The monetary valuation of environmental goods and services has evolved from a fringe field of study in the late 1970s and early 1980s to a primary focus of environmental economists over the
past decade. Despite its rapid growth, practitioners of valuation techniques often find themselves defending their practices to both users of the results of applied studies and, perhaps more
troubling, to other practitioners.
One of the more heated threads of this internal debate over valuation techniques revolves around the types of data to use in performing a valuation study. In the infant years of the
development of valuation techniques, two schools of thought emerged: the revealed preference school and the stated preference school, the latter of which is perhaps most associated with the
contingent valuation method.
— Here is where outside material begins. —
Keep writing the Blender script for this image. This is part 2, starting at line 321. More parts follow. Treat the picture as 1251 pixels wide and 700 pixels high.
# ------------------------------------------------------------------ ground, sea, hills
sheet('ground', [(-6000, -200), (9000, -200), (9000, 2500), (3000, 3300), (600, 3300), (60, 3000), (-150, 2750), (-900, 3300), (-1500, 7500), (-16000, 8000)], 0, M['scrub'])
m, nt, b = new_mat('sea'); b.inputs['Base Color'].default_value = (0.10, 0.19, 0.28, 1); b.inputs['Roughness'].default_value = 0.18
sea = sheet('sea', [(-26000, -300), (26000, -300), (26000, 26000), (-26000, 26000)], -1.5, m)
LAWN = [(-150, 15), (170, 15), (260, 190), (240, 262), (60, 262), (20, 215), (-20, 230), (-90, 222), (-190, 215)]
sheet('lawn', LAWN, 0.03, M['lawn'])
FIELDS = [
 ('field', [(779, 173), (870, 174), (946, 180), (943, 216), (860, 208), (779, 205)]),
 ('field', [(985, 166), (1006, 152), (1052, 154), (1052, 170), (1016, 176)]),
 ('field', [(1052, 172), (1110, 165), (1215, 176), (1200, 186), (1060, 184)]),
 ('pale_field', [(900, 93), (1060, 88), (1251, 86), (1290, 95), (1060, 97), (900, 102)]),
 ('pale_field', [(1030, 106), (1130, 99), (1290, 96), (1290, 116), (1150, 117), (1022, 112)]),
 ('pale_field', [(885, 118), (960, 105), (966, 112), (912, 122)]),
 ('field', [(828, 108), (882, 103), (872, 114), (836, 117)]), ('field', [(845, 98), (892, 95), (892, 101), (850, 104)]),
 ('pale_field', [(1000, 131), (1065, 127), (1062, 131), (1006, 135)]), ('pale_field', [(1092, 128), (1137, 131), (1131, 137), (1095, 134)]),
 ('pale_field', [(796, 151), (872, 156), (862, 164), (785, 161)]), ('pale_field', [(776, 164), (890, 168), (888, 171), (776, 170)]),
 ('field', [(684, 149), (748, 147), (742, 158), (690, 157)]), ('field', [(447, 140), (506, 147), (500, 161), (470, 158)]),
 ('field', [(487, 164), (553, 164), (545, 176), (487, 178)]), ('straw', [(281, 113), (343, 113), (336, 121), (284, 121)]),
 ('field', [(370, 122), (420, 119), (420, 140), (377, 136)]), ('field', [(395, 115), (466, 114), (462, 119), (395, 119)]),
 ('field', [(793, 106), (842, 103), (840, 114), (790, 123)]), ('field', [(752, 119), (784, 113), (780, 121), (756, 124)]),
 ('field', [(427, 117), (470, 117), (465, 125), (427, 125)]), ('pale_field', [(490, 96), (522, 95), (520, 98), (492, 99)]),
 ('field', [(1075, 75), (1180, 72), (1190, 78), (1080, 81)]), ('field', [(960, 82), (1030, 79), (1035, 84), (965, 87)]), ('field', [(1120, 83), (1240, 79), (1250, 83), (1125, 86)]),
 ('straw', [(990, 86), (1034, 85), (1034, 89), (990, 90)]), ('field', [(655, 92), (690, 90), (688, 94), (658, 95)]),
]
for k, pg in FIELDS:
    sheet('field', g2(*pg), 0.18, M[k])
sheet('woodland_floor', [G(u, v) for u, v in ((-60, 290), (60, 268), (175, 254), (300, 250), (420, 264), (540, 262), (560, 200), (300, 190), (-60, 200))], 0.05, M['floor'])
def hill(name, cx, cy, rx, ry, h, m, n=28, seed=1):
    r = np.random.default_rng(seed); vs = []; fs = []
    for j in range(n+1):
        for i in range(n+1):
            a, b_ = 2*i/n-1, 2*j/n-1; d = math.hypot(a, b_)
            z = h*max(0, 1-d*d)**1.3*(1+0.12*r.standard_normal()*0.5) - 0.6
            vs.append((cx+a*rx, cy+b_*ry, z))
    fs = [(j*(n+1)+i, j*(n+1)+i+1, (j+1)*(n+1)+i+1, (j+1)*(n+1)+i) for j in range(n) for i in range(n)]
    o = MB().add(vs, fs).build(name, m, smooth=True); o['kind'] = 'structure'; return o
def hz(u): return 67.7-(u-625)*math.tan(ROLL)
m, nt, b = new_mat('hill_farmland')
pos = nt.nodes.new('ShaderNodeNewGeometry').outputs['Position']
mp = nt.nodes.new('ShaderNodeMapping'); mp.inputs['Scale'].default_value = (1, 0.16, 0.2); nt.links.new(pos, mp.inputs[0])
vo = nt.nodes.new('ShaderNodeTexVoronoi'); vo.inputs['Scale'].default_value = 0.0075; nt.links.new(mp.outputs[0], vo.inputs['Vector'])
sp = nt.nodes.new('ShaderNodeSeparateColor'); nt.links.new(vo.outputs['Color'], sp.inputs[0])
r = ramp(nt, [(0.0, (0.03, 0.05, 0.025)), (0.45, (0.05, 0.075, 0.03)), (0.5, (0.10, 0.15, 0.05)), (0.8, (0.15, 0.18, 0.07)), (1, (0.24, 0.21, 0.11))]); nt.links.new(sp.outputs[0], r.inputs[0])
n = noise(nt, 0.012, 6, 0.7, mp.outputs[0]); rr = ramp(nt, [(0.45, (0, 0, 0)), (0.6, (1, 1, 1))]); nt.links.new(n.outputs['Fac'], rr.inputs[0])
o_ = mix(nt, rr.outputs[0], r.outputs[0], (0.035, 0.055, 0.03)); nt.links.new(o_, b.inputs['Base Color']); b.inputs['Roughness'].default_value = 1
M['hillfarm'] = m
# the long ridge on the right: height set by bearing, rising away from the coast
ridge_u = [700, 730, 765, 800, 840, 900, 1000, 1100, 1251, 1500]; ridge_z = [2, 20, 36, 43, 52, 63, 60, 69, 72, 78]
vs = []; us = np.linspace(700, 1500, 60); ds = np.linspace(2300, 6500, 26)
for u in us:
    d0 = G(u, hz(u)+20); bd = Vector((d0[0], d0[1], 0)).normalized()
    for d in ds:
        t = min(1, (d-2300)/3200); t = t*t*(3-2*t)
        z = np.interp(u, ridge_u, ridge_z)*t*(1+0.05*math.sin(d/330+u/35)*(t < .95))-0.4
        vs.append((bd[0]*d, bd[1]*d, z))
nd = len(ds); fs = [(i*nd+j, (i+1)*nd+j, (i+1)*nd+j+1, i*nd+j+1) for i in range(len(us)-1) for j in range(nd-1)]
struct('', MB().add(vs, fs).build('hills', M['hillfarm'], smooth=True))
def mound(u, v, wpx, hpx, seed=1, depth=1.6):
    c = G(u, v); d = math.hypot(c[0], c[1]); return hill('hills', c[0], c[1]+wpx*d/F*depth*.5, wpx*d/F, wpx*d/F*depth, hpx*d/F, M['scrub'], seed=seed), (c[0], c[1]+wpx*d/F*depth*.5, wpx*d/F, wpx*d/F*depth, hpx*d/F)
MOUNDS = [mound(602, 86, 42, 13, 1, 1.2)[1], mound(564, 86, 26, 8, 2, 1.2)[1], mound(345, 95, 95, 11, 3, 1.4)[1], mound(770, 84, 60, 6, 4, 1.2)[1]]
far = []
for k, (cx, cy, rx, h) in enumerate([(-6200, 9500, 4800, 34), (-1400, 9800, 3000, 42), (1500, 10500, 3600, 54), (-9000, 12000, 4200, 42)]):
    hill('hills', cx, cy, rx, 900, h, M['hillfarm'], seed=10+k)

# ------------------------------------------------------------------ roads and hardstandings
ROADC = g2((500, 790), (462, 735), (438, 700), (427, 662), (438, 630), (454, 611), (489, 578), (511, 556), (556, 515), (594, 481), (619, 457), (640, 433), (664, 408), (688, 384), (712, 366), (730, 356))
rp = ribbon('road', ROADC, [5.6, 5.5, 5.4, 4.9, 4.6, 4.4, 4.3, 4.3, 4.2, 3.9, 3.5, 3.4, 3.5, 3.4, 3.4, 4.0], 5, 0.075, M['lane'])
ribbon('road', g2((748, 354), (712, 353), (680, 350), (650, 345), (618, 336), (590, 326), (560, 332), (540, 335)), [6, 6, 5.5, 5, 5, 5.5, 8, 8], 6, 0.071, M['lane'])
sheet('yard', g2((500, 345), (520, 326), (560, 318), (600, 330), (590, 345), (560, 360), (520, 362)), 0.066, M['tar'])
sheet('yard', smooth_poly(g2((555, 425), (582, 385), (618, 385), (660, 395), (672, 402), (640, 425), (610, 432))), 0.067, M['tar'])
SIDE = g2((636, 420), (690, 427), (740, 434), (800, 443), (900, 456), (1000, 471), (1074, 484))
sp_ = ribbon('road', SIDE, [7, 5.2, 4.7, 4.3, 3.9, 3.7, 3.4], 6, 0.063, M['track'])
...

In the midst of this debate an exciting new approach to non-market valuation was developed in the 1990s: a combination and joint estimation of revealed preference
and stated preference data.
There are two primary objectives for this book. One objective is to fill a gap in the nonmarket valuation "primer" literature. A number of books have appeared over the past decade that
develop the theory and methods of nonmarket valuation but each takes an individual nonmarket valuation method approach. This book considers each of these valuation methods in combination with
another method. These relationships can be exploited econometrically to obtain more valid and reliable estimates of willingness-to-pay relative to the individual methods. The second objective
is to showcase recent and novel applications of data combination and joint estimation via a set of original, state-of-the-art studies that are contributed by leading researchers in the field.
This book will be accessible to economists and consultants working in business or government, as well as an invaluable resource for researchers and students alike.